Sunday, July 12, 2009

Reshaping the Budget Battlefield


Finding government waste is like hunting cows. Actually eliminating government waste is another matter.

Governments, at all levels, are grappling with the dual tsunamis of an economic downturn colliding with budget busting entitlements and the fundamental inefficiencies of the public sector.

McKinsey & Company recently added their findings to the mountain of reports that identify government waste. According to McKinsey the federal government is wasting as much as $134 billion annually (about 15 percent of $1.21 trillion in discretionary spending).

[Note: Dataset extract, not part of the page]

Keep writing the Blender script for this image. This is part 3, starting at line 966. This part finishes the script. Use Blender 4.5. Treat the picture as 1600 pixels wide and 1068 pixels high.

McKinsey’s numbers are overly modest. Over the thirty years I have analyzed and eradicated public and private sector waste, I have found that the public sector wastes between 30-100 percent on a program by program basis. That means that even the best run programs, at any level of government, wastes double what McKinsey reports. That places the potential federal waste at well over $268 billion annually.

Posting numbers may raise awareness and urgency, but remains a publicity stunt unless real action takes place.

The first positive step is for elected officials to use the tools they already have. They can just say “no” to spending increases. They can refuse to reauthorize programs. They can demand real evidence of tangible and sustainable outcomes before appropriating one penny to a program. These laws are already on the books for the federal government and most state and local jurisdictions. It just requires the political backbone to take such actions.

Unfortunately, elected officials don’t want to anger special interests by eliminating favored programs, no matter how obsolete and ineffective. Instead, they opt for furloughs that hurt working people. Worse, they mandate across the board cuts that ironically reward waste and harm efficiency as the more wasteful programs can easily absorb these cuts while better run programs suffer.

The public should demand more. One way would be to create a public referendum on spending priorities, which would be very different from the failed California initiatives of May 2009. This better way was discussed in a previous column, “Building a Better Budget” [The Washington Times, February 5, 2007]. In that column, I explained how to give every taxpayer a hypothetical $100,000 to allocate within a federal or state budget as part of their annual tax returns. This linked taxes and spending in a powerful and empowering new way. It may take several years to refine this advisory process into a binding one. Either way, direct citizen input into government budgeting would fundamentally shift decision power away from special interests to the betterment of all.

Another possible solution is for federal and state governments to form 21st Century versions of the “Hoover Commission”. Both President Truman in 1947, and President Eisenhower in 1953, turned to former President Herbert Hoover to form commissions which strategically rethought government operations. These commissions recommended consolidation of functions, elimination of duplications, and realignment administrative processes throughout government . Just like an untended garden gets weed infested and overgrown to the choking point, so does government benefit from a “constant gardener”.

The McKinsey report offers another ray of hope when it asserts that, “Simply doing the same tasks in new ways, as it turns out, can be extremely powerful”. One of the greatest impediments to government efficiency is the bureaucratic culture. In this culture, the wrong things are rewarded: more spending, more personnel, more office space, and more activities. Many public officials, especially career managers, see their pathway to prestige and influence through amassing resources, not accomplishments.

Government, at all levels, can use this culture to its advantage. The bureaucracy resists change and efficiency because it fears loss. What if government allowed bureaucrats to reinvest their savings in their own enterprises? Instead of loss, efficiency would be viewed as gain or survival.

The exchange of waste for value has worked in a wide variety of settings. Every public employee can immediately list dozens of procedures and policies that do not make sense and drive them crazy. I have run “cost of quality” or “efficiency” workshops in dozens of federal and state agencies. In every case, the incentive structure was “you are empowered to eliminate these wastes” and more importantly, “you are authorized to keep and use every penny you save”.

Under the “waste for value” approach to reducing waste bureaucrats immediately grasp how their identifying where they are doing “stupid things stupidly” is not a witch hunt for blame, but a scavenger hunt for unleashing previously encumbered resources. This hunt for waste also opens their eyes to the powers of strategic thinking, collaboration, and prevention.

Another element to this scavenger hunt is prioritizing effort to results. An integral element for success is creating a four-quadrant “prioritization grid” where solutions are divided into easy to achieve, hard to achieve, high return on effort, and low return on effort. Recently, one federal operating unit not only realized that over a third of their operating budget was recoverable waste, but also that hundreds of improvement opportunities fell into the “easy to achieve-high return on effort” box. All those involved immediately and enthusiastically proceeded with eliminating their wasteful ways.

No one action will help government “thread the needle” through our current crisis, but a combination of the political will to “just say no”, engaging citizens in directly determining their fate, and redirecting bureaucratic energies are a start.